━━ SOURCE EXCERPT
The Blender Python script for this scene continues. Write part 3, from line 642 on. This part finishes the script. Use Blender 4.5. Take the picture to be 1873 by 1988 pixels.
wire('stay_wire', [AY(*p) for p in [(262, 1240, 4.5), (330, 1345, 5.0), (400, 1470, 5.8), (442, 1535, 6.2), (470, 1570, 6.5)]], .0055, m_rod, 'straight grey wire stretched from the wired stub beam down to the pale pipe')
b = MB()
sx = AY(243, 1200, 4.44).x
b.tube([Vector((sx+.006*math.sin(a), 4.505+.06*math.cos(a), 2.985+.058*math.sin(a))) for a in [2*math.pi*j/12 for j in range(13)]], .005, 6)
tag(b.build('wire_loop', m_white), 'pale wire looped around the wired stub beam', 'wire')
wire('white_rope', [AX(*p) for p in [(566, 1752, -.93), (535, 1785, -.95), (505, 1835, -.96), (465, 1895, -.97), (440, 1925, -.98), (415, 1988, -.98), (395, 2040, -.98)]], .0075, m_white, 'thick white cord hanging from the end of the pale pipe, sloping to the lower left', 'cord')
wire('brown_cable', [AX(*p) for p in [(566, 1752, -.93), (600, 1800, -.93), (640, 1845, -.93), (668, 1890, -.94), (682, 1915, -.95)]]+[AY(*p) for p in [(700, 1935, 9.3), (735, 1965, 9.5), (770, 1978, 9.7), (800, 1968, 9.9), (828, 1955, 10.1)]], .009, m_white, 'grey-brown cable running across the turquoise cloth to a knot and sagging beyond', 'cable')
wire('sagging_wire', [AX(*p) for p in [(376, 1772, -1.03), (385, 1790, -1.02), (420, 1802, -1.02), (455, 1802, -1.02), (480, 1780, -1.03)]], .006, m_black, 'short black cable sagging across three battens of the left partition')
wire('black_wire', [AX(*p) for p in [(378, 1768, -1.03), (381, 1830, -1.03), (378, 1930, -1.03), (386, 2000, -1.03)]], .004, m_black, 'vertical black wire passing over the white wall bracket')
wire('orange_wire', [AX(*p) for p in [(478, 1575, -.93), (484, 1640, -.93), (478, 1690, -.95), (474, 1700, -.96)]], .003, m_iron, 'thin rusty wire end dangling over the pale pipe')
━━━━
## EXERCISE GOAL
Count the lines that hold the string "from", and reply with that number alone.

## SOLVED EXERCISE
3